Spyra: „Viele sind nicht zum ersten Mal aus Karakosch geflohen. Die Stadt wurde über Wochen beschossen. Sie waren schon vorher zwei-, dreimal geflüchtet und sind dann, als es ruhiger wurde, zurückgekehrt. Am 6. August schlugen morgens Granaten ein. Es war der finale Angriff von IS. Die Leute rannten in Panik zu ihren Autos und wollten nur eins: raus aus der Stadt. Auf der Straße nach Erbil, das im kurdischen Autonomiegebiet liegt, staute sich den ganzen Tag der Flüchtlingsstrom. Karakosch war eine Stadt mit 50.000 Einwohnern. Abends um zehn hatten sie alle Zivilisten verlassen. Die letzten Peschmerga-Kämpfer zogen gegen drei Uhr morgens ab. Eine Stunde später rückten die IS-Truppen ein.
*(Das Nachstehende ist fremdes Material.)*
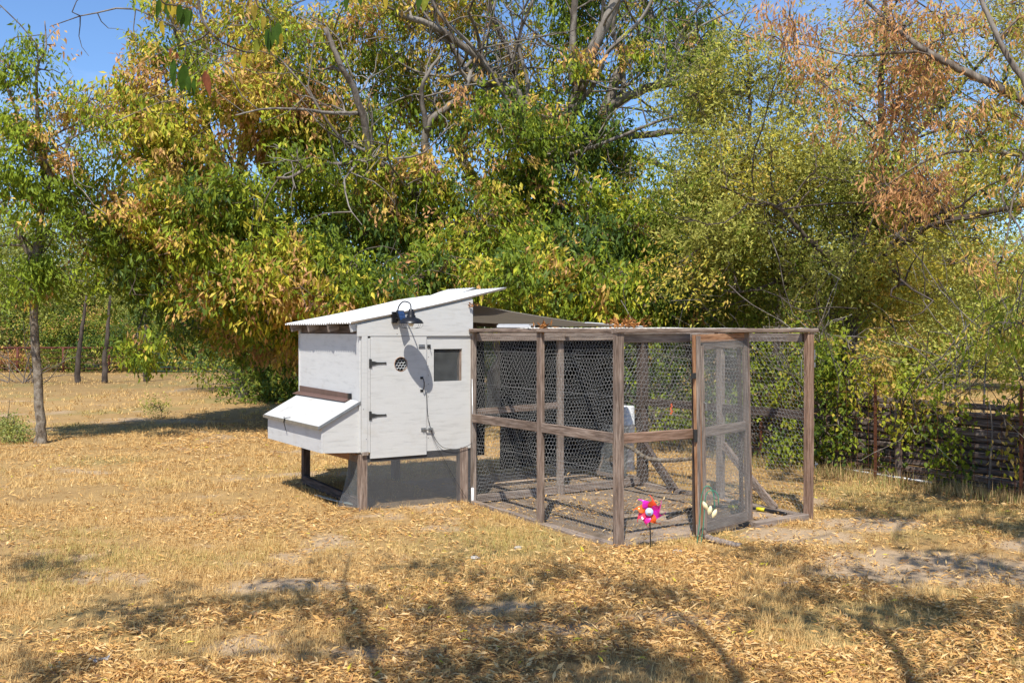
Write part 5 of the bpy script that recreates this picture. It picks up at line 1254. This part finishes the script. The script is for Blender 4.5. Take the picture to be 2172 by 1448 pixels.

Eines der ersten Fotos, die Spyra aus dem Irak schickt, erinnert an ein Suchbild, bei dem man erst nach langem Betrachten erkennt, worum es eigentlich geht: Auf dem Boden liegen weinrote Teppiche mit typisch orientalisch-ornamentalen Mustern, darauf verteilt kleine Gruppen von Menschen: Schulkinder, die im Kreis sitzen, stickende Frauen, eine Mutter mit Baby auf dem Arm, Familien auf kantigen Holzbänken. An den Wänden stapeln sich Möbel, Decken, Bettzeug, Pappkartons, aus denen Kleidung quillt. Es sieht aus, als hätte jemand versucht, aufzuräumen, aber irgendwann kapituliert – weil das Behelfsmäßige nicht dazu taugt, ihm eine Ordnung zu geben. Weil es hier nichts gibt, was den Eindruck erweckt, es könne von Dauer sein. Alles wirkt, als hätte ein Choreograf dieses Stillleben, in dem alle Bewegung erstarrt zu sein scheint, sorgfältig arrangiert, um es im nächsten Moment zum Leben zu erwecken.
Mitten durch diese beinahe surreale Szene spannt sich eine Schnur mit bunten Stoffbahnen. Sie teilt den Raum der Länge nach in zwei Hälften und dient zugleich als Wäscheleine. Auf der linken Seite spielt sich Alltagsleben ab, rechts feiern die Menschen Gottesdienst. Es ist der Blick in eine Kirche und offenbart eine gleichermaßen absurde wie anrührende Situation: Das Kloster der Jungfrau Maria in Sulaymaniyya ist Zufluchtsstätte für zahlreiche Flüchtlinge aus Karakosch.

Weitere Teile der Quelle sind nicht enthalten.